If Practice Makes Perfect ...

Here's the rough situation: Leader has two Sunday morning bands, Band 1 and Band 2. I'm in Band 2, playing the acoustic guitar. Band 1 was the band for a while, but there's plans bring in mixable prerecorded tracks for the choir, where you can say "we have a guitarist and a drummer, but we don't have a horn section" so the rhythm section plays to the track like the choir but the horn hits are from the tape. This will require them to have more practice, thus Band 2.

The setup was you play Sunday, you get your chord sheets and a mix CD, you learn your parts, you spend one Sunday off, you practice on Tuesday and you show up again on Sunday. But our glorious Leader had his vacation and so we cancelled the Tuesday practice. So the first time we played some of our songs together was soundcheck/warm-up.

Last Sunday, the Band 1 lead guitar guy had a family wedding in Texas. So, in an effort to be useful, I volunteered to play electric. Not just to get out of the tuned-percussion ghetto, honest, but while I'm parked here, if anyone can tell me how to get rid of the sizzle and quack of an undersaddle piezo without ripping it out and slapping in half a K worth of Fishman soundhole pickups, you will have a friend for life.

Ahem.

So, the building is busy, so Tuesday is cancelled. I get the song list on Wednesday night, I do what I can Thursday and Friday, I go to Sweetwater on Saturday and Sunday morning, I again have my first time playing some songs during soundcheck/warm-up.
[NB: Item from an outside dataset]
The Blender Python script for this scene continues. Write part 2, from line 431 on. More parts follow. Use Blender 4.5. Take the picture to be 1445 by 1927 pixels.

To a certain extent, I am OK with this. Seriously. I have played Wednesday night and have regularly had my first time hearing a song be right before I played it in front of people. It isn't where you want to be, but if you can begin to handle that, I think it's a good thing. To the extent I can say I'm a good player, I'm a good player because of that pressure. The best way to learn to play music is to play music, preferably with other people and in front of other people. But let's be honest, Wednesday night is not the show. Sunday morning is the show. (I haven't made it too explicit, but I play in my church. God bless you all.) That's the point where you want to do it right.

I think it worked out well. We have some good players, some good singers, and while I may feel I threw enough clams to open a seafood restaurant, I on the whole feel I did well. We did well.

But it feels — I don't know, irresponsible? — to play a show for several hundred people without an hour of practice to make sure things are together.